Gestures are probably a cultural matter. I tend to give a lot of importance to them because of their wide usage here. Nothing of critical importance, though.
Actually the monkeying was for the same stuff. You were monkeyed due to your inability to interact with the rest of the forums in a non-disruptive manner. It doesn't matter whether you call it real social interaction or not. The simple fact is that you did a very bad job of fitting in with it. Which means there's a good chance that you'd do a very bad job on Facebook or other electronic mediums too and maybe even in real life.
You failed to interact with the forum in the normal manner to such a degree that out of the thousands of people on HLP you're one of the few who required special measures. So you can't use your anecdotal evidence as proof of why Facebook is bad for real social interaction. Your an anomaly, an outlier. There's no reason to believe that whatever effect Facebook had on you will happen to other people.
There are causes and there are reasons. The
causes are those you mentioned (though you're pretty wrong on a couple of things), the
reasons are that I found certain interactions between me and other community members disturbing, those bad interactions triggered a chain reaction and I had to face the consequences. Remember when I said what I thought without caring about the rank of the person I was interacting with? It happened because I initally thought genuine RL-like interactions with other HLP members were actually possible and therefore talked roughly pretending the impossible. As obvious as it may seem, I've completely changed my mind after what happened. No one can pretend to handle forum interactions as RL ones due to the obvious differences in terms of ranking, culture, etc. etc.

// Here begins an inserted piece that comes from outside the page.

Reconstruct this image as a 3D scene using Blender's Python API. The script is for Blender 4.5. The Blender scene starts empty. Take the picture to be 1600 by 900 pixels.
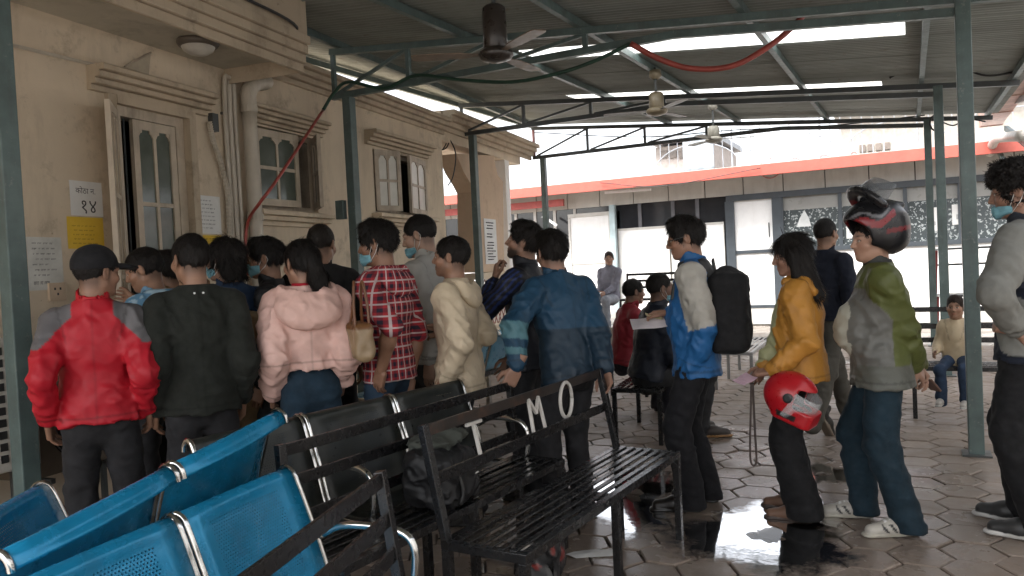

Let's face it, IRL you don't use CPs to play Pontius Pilate and force someone to shut up, knowing that there will be no consequences for you. IRL, if you do something wrong to a person you meet every day, you're going to struggle with it every day. One way or another, you'll solve the problem and learn something new about social life. RL interactions are much better because you can experience the good and the bad of them much more evidently.